Troviamo, sepolti nelle chiese, e sconosciuti, ora crocifissi in avorio, a volte di dimensioni che superano i 40 centimetri, misura tutt'altro che facile da gestire, ora crocifissi in cera (uno a Chiaramonte Gulfi in cui tutto si risolve nel volto vivido e sofferente del Cristo, di grande impatto plastico), crocifissi con perizomi merlettati nella parte superiore, con leziosismi inusitati, con un'accentuazione del motivo delle spine sul capo del Gesù, o una contorsione delle gambe e del corpo di grande effetto visivo. Dal Quattrocento all'Ottocento si passa dal volto immacolato del Cristo dell'iconologia di Michelangelo e di Brunelleschi a quello iperrealista e sanguinante di opere più crude, e forse veritiere.

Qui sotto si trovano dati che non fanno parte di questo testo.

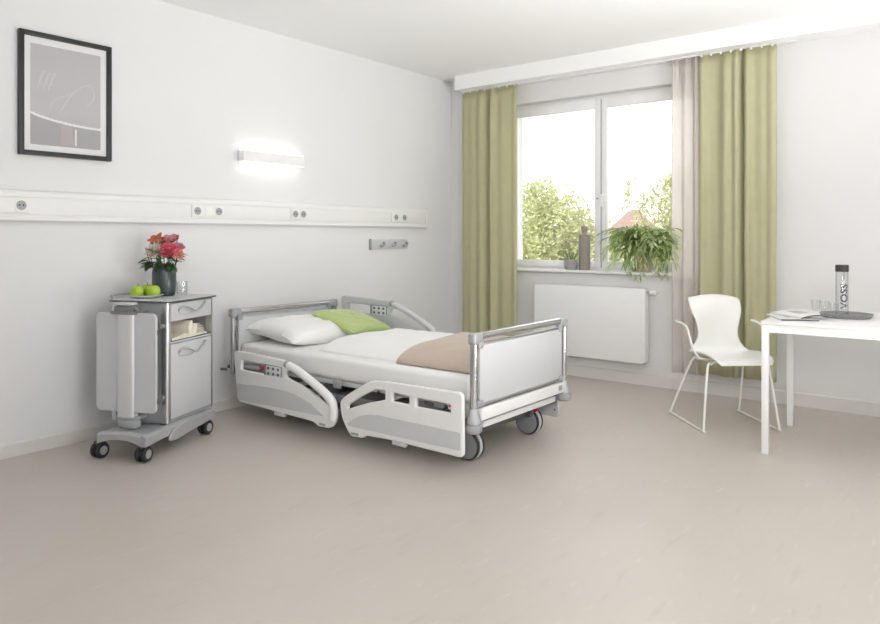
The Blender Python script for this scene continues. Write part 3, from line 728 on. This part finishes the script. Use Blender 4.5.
# open book in the niche
bk = empty('open_book', cabw(.10,.0,.6062), CA, 'open book with fanned cream pages in the cabinet niche', 'book')
k = MB(); k.box2((-.09,-.175,0),(.095,.0,.004),.001); k.box2((-.09,0,0),(.095,.175,.004),.001); k.build('cover', COVER, bk)
def page_block(rows_, nm):
    """solid leaf bundle: profile of (y,z) lower and upper lines swept along x"""
    k = MB(); n = len(rows_)
    ring0 = [Vector((-.085,y,zl)) for (y,zl,zu) in rows_] + [Vector((-.085,y,zu)) for (y,zl,zu) in reversed(rows_)]
    ring1 = [Vector((.09,p.y,p.z)) for p in ring0]
    k.rings([ring0,ring1]); return k.build(nm, PAGE, bk, smooth=30)
page_block([(0,.004,.010),(-.03,.005,.028),(-.08,.005,.026),(-.13,.0045,.020),(-.17,.0045,.016)],'page_stack')
page_block([(0,.004,.010),(.02,.005,.016),(.08,.006,.018),(.13,.008,.016),(.17,.008,.014)],'page_stack')
# a thick bundle standing up, and single leaves falling open beside it
page_block([(-.016,.060,.066),(-.006,.010,.090),(.004,.008,.100),(.014,.05,.101),(.024,.088,.098)],'page_stack')
fan = MB()
for an, L in ((60,.115),(48,.132),(38,.145),(29,.154),(21,.160),(14,.164),(172,.165),(167,.15)):
    rr = []
    for t_ in range(7):
        q = t_/6; aa = R(an)+(-.5 if an < 90 else .45)*q*q*(.5 if an in (12,168) else 1)
        y_, z_ = L*q*math.cos(aa), .012+max(.002,min(.1,L*q*math.sin(aa)))
        rr.append([Vector((-.085,y_,z_)),Vector((.09,y_,z_))])
    for a_,b_ in zip(rr,rr[1:]): fan.poly([a_[0],a_[1],b_[1],b_[0]])
bmesh.ops.remove_doubles(fan.bm, verts=fan.bm.verts[:], dist=.00005)
fo = fan.build('fanned_page', PAGE, bk, smooth=60); solid(fo,.002,0); fo['kind'] = 'stuff'

# plate with apples
pp = cabw(-.052,-.078,CTOP)
pl = MB().lathe([(.001,.003),(.045,.003),(.05,.0),(.055,.0),(.065,.004),(.095,.014),(.097,.016),(.094,.0175),(.064,.008),(.05,.0065),(.001,.0065)], (0,0,0), 40).build('plate', PORC, None, loc=(0,0,0)); pl.location = pp
tag(pl, 'round white plate under the green apples on the bedside cabinet', 'plate')
def apple(dx,dy,r,label,rz,lift=0):
    x,y,z = pp; a_ = empty('apple',(x+dx,y+dy,z+.0068+lift),rz,label,'apple','green apples on the plate')
    pr = []
    for i in range(19):
        th = math.pi*i/18; rr = r*(math.sin(th)**.85)*(1+.06*math.cos(th)); zz = -r*.90*math.cos(th)
        if i > 14: zz -= r*.22*((i-14)/4)**2
        if i < 3: zz += r*.10*((3-i)/3)**2
        pr.append((rr, zz+r*.86))
    MB().lathe(pr,(0,0,0),28).build('apple_flesh', APPLE, a_, smooth=80)
    MB().tube([(0,0,r*1.5),(.002,.002,r*1.75),(.006,.003,r*1.98)],.0017,6).build('stalk', STEMB, a_)
apple(-.022,-.045,.039,'green apple at the left front of the white plate',.3)
apple(.036,.022,.040,'green apple at the right front of the white plate beside the vase',1.8)
apple(-.048,.034,.040,'green apple at the back of the white plate nearest the wall',2.6)

# dark vase with bouquet
vp = cabw(-.046,.077,CTOP)
va = tag(MB().lathe([(.001,.0),(.056,.0),(.062,.006),(.067,.03),(.070,.08),(.070,.140),(.066,.165),(.056,.182),(.052,.188),(.054,.194),(.050,.194),(.047,.186),(.052,.178),(.06,.16),(.064,.13),(.062,.03),(.05,.012),(.001,.010)],(0,0,0),36).build('vase', VASEG, None, smooth=50), 'round slate green ceramic vase holding the bouquet', 'vase')
va.location = vp
def petal(mb, c, d, up, L, W, cup, mi):
    """one cupped petal from c along d"""
    d = Vector(d).normalized(); up = Vector(up); sd = d.cross(up).normalized(); up = sd.cross(d).normalized(); mb.mi = mi
    n = 4; rows_ = []
    for i in range(n+1):
        s = i/n; w_ = W*math.sin(math.pi*(.12+.80*s))**.8*.5; ctr = Vector(c)+d*L*s+up*(cup*L*(s*s))
        rows_.append([ctr-sd*w_+up*w_*.5, ctr, ctr+sd*w_+up*w_*.5])
    mb.rings(rows_, closed=False)
def leaf(mb, c, d, L, W, mi=0, droop=.25):
    d = Vector(d).normalized(); up = Vector((0,0,1)); sd = d.cross(up)
    sd = sd.normalized() if sd.length > .01 else Vector((1,0,0)); nrm = sd.cross(d).normalized(); mb.mi = mi; n = 5; rows_ = []
    for i in range(n+1):
        s = i/n; w_ = W*.5*math.sin(math.pi*min(1,.06+.94*s))**.8; ctr = Vector(c)+d*L*s-Vector((0,0,1))*droop*L*s*s
        rows_.append([ctr-sd*w_+nrm*w_*.35, ctr, ctr+sd*w_+nrm*w_*.35])
    mb.rings(rows_, closed=False)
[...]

Che datazione dare all'opera oggi restaurata? Probabilmente è stata realizzata fra il 1630 e il 1640, anche se resta da capire come sia finita in una chiesa settecentesca. Forse era prima custodita nella vecchia chiesa di Valverde, situata extra moenia, in prossimità del Convento di Sant'Antonino, e solo successivamente fu trasferito in San Michele, dalle ricche suore di quell'istituto religioso. Da allora fu forse portato in processione per qualche decennio, in occasione del Venerdì Santo, fino a un progressivo oblio.
Oggi, dopo tre secoli e mezzo, grazie a una benefattrice, il Crocifisso della chiesa di San Michele torna alla sua antica icasticità, restituito nella sua tensione religiosa e mistica alla comunità.